▶ **GIVEN PROBLEM**: From the first line of the data below through the line bearing "scene.camera = cam", reproduce each line exactly; do not include pictures.

━━ GIVEN DATA

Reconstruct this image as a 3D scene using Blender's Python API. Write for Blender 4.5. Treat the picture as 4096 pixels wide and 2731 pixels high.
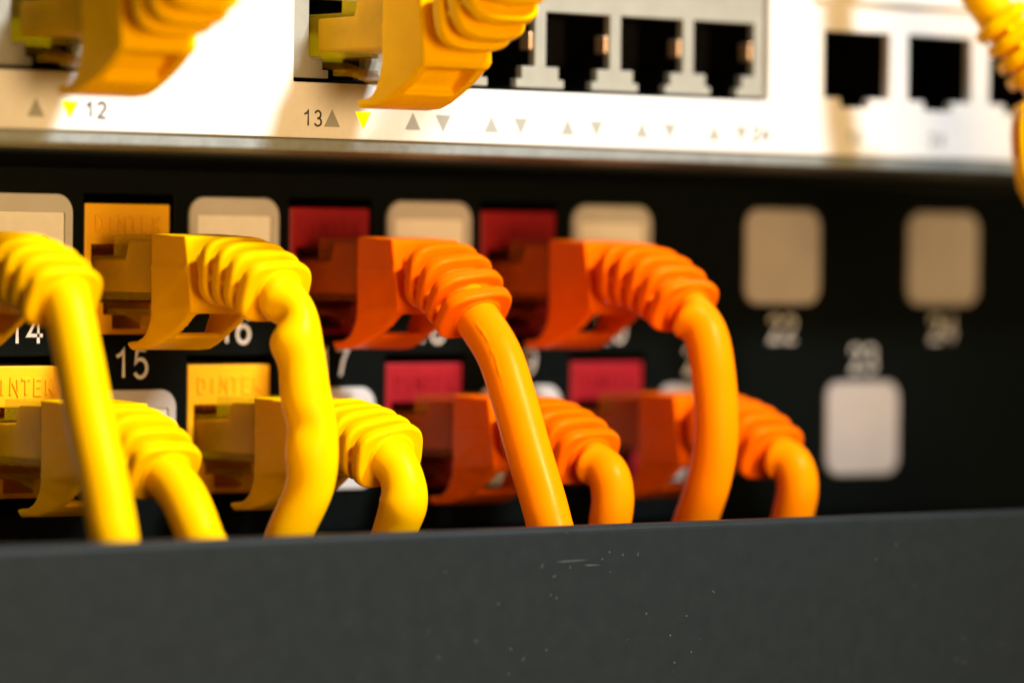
import bpy, bmesh, math, random
from mathutils import Vector, Matrix
random.seed(7)
for o in list(bpy.data.objects): bpy.data.objects.remove(o)
scene = bpy.context.scene
COL = scene.collection
S = 0.1            # all numbers below are millimetres; one scene unit is one centimetre
def mm(x, y, z): return Vector((x, y, z)) * S

# ------------------------------------------------------------------ camera
YAW, PITCH, ROLL = 0.6836, -0.0169, 0.0109
fwd = Vector((math.sin(YAW)*math.cos(PITCH), math.cos(YAW)*math.cos(PITCH), math.sin(PITCH)))
rt = Vector((math.cos(YAW), -math.sin(YAW), 0)); up = rt.cross(fwd)
rt, up = math.cos(ROLL)*rt + math.sin(ROLL)*up, -math.sin(ROLL)*rt + math.cos(ROLL)*up
cd = bpy.data.cameras.new('camera'); cam = bpy.data.objects.new('camera', cd); COL.objects.link(cam)
M = Matrix((rt, up, -fwd)).transposed().to_4x4(); M.translation = mm(-353.27, -518.27, 2.665)
cam.matrix_world = M
cd.sensor_width = 36; cd.lens = 157.51; cd.clip_start = 1; cd.clip_end = 1000
cd.dof.use_dof = True; cd.dof.focus_distance = 61.0; cd.dof.aperture_fstop = 0.090; cd.dof.aperture_blades = 9
scene.camera = cam

# ------------------------------------------------------------------ world and lamps
world = bpy.data.worlds.new('World'); scene.world = world; world.use_nodes = True
bg = world.node_tree.nodes['Background']; bg.inputs[0].default_value = (1, .62, .3, 1); bg.inputs[1].default_value = .10
def area(name, pos, target, size, power, color):
    l = bpy.data.lights.new(name, 'AREA'); l.shape = 'DISK'; l.size = size; l.energy = power; l.color = color
    o = bpy.data.objects.new(name, l); COL.objects.link(o)
    p = mm(*pos); d = mm(*target) - p
    o.location = p; o.rotation_euler = d.to_track_quat('-Z', 'Y').to_euler()
    return o
kl = bpy.data.lights.new('key_lamp', 'SPOT'); kl.energy = 610000; kl.color = (.95, 1, 1.06); kl.shadow_soft_size = 5.5
kl.spot_size = math.radians(29); kl.spot_blend = 1
ko = bpy.data.objects.new('key_lamp', kl); COL.objects.link(ko); ko.location = mm(230, -640, 600)
ko.rotation_euler = (mm(-5, -30, 12) - ko.location).to_track_quat('-Z', 'Y').to_euler()
area('warm_lamp', (-60, -860, -40), (20, 0, 0), 42, 65000, (1, .655, .30))
vs = scene.view_settings; vs.view_transform = 'Standard'; vs.look = 'None'; vs.exposure = 0; vs.gamma = 1
scene.render.engine = 'CYCLES'
scene.cycles.max_bounces = 10; scene.cycles.transmission_bounces = 8; scene.cycles.caustics_refractive = False

# ------------------------------------------------------------------ materials
def mat(name, color, rough=.45, spec=.4, bump=0, bscale=40, var=0, metallic=0, trans=0, sss=0, coat=0, ior=1.46):
    m = bpy.data.materials.new(name); m.use_nodes = True
    nt = m.node_tree; b = nt.nodes['Principled BSDF']
    b.inputs['Base Color'].default_value = (*color, 1); b.inputs['Roughness'].default_value = rough
    b.inputs['Specular IOR Level'].default_value = spec; b.inputs['Metallic'].default_value = metallic
    b.inputs['Transmission Weight'].default_value = trans; b.inputs['Coat Weight'].default_value = coat
    b.inputs['IOR'].default_value = ior
    if sss:
        b.inputs['Subsurface Weight'].default_value = sss; b.inputs['Subsurface Radius'].default_value = (.12, .05, .01)
        b.inputs['Subsurface Scale'].default_value = 1
    tc = nt.nodes.new('ShaderNodeTexCoord')
    if var:
        n = nt.nodes.new('ShaderNodeTexNoise'); n.inputs['Scale'].default_value = bscale*.12; n.inputs['Detail'].default_value = 6
        nt.links.new(tc.outputs['Object'], n.inputs['Vector'])
        r = nt.nodes.new('ShaderNodeValToRGB'); nt.links.new(n.outputs['Fac'], r.inputs['Fac'])
        r.color_ramp.elements[0].position = .3; r.color_ramp.elements[1].position = .7
        r.color_ramp.elements[0].color = (*[c*(1-var) for c in color], 1)
        r.color_ramp.elements[1].color = (*[min(1, c*(1+var)) for c in color], 1)
        nt.links.new(r.outputs['Color'], b.inputs['Base Color'])
        r2 = nt.nodes.new('ShaderNodeMapRange'); nt.links.new(n.outputs['Fac'], r2.inputs['Value'])
        r2.inputs['To Min'].default_value = rough*.8; r2.inputs['To Max'].default_value = rough*1.25
        nt.links.new(r2.outputs['Result'], b.inputs['Roughness'])
    if bump:
        n = nt.nodes.new('ShaderNodeTexNoise'); n.inputs['Scale'].default_value = bscale; n.inputs['Detail'].default_value = 4
        nt.links.new(tc.outputs['Object'], n.inputs['Vector'])
        bp = nt.nodes.new('ShaderNodeBump'); bp.inputs['Strength'].default_value = bump; bp.inputs['Distance'].default_value = .01
        nt.links.new(n.outputs['Fac'], bp.inputs['Height']); nt.links.new(bp.outputs['Normal'], b.inputs['Normal'])
    return m
YB = mat('yellow_boot_plastic', (.97, .515, .0), .38, .05, .12, 18, .05, sss=.12)
YC = mat('yellow_cable_jacket', (.98, .525, .0), .32, .10, .12, 14, .05, sss=.12)
OB = mat('orange_boot_plastic', (.97, .145, .0), .30, .12, .15, 16, .06, sss=.1)
OC = mat('orange_cable_jacket', (.99, .25, .0), .32, .12, .12, 14, .05, sss=.1)
CL = mat('clear_connector_plastic', (.72, .50, .0), .16, .12, .1, 6)
CLO = mat('clear_connector_plastic_orange_tint', (.50, .10, .0), .16, .12, .1, 6)
for _m in (CL, CLO): _m.node_tree.nodes['Principled BSDF'].inputs['Alpha'].default_value = .30
for _m, _t in ((YB, (1, .75, .12, 1)), (YC, (1, .85, .3, 1)), (OB, (1, .5, .12, 1)), (OC, (1, .62, .2, 1)), (CL, (1, .8, .4, 1)), (CLO, (1, .6, .35, 1))):
    _m.node_tree.nodes['Principled BSDF'].inputs['Specular Tint'].default_value = _t
YK = mat('yellow_wire_core', (.80, .42, .002), .5, .1, .3, 20, .2)
OK_ = mat('orange_wire_core', (.55, .08, .002), .5, .1, .3, 20, .2)
GOLD = mat('gold_contact', (.85, .55, .2), .3, .5, metallic=1)
YJ = mat('yellow_jack_plastic', (.90, .44, .002), .45, .3, .15, 30, .03)
RJ = mat('red_jack_plastic', (.28, .006, .011), .45, .3, .15, 30, .05)
PANEL = mat('black_panel_paint', (.0030, .0043, .0038), .45, .04, .4, 60, .15)
LABEL = mat('label_frame_plastic', (.52, .495, .46), .45, .35, .2, 20, .04)
COVER = mat('blank_cover_plastic', (.42, .38, .355), .45, .3, .2, 20, .04)
PAPER = mat('label_paper', (.82, .79, .72), .8, .1, .2, 60, .03)
INK = mat('white_ink', (.68, .65, .60), .5, .3, .1, 60, .06)
WHITE = mat('white_switch_paint', (.80, .79, .74), .5, .3, .25, 70, .02)
EDGE = mat('switch_chassis_metal', (.27, .30, .29), .45, .4, .4, 50, .1, metallic=.3)
BLOCK = mat('port_block_plastic', (.31, .305, .25), .45, .4, .2, 25, .06)
TAB = mat('shield_spring_metal', (.8, .55, .35), .35, .5, metallic=.7)
HOLE = mat('port_cavity', (.003, .003, .003), .6, .1, .1)
GREYINK = mat('grey_ink', (.34, .34, .30), .5, .3, .1)
DARKINK = mat('dark_ink', (.05, .045, .05), .5, .3, .1)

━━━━

▶ **WORKED ANSWER**:
Reconstruct this image as a 3D scene using Blender's Python API. Write for Blender 4.5. Treat the picture as 4096 pixels wide and 2731 pixels high.
import bpy, bmesh, math, random
from mathutils import Vector, Matrix
random.seed(7)
for o in list(bpy.data.objects): bpy.data.objects.remove(o)
scene = bpy.context.scene
COL = scene.collection
S = 0.1            # all numbers below are millimetres; one scene unit is one centimetre
def mm(x, y, z): return Vector((x, y, z)) * S

# ------------------------------------------------------------------ camera
YAW, PITCH, ROLL = 0.6836, -0.0169, 0.0109
fwd = Vector((math.sin(YAW)*math.cos(PITCH), math.cos(YAW)*math.cos(PITCH), math.sin(PITCH)))
rt = Vector((math.cos(YAW), -math.sin(YAW), 0)); up = rt.cross(fwd)
rt, up = math.cos(ROLL)*rt + math.sin(ROLL)*up, -math.sin(ROLL)*rt + math.cos(ROLL)*up
cd = bpy.data.cameras.new('camera'); cam = bpy.data.objects.new('camera', cd); COL.objects.link(cam)
M = Matrix((rt, up, -fwd)).transposed().to_4x4(); M.translation = mm(-353.27, -518.27, 2.665)
cam.matrix_world = M
cd.sensor_width = 36; cd.lens = 157.51; cd.clip_start = 1; cd.clip_end = 1000
cd.dof.use_dof = True; cd.dof.focus_distance = 61.0; cd.dof.aperture_fstop = 0.090; cd.dof.aperture_blades = 9
scene.camera = cam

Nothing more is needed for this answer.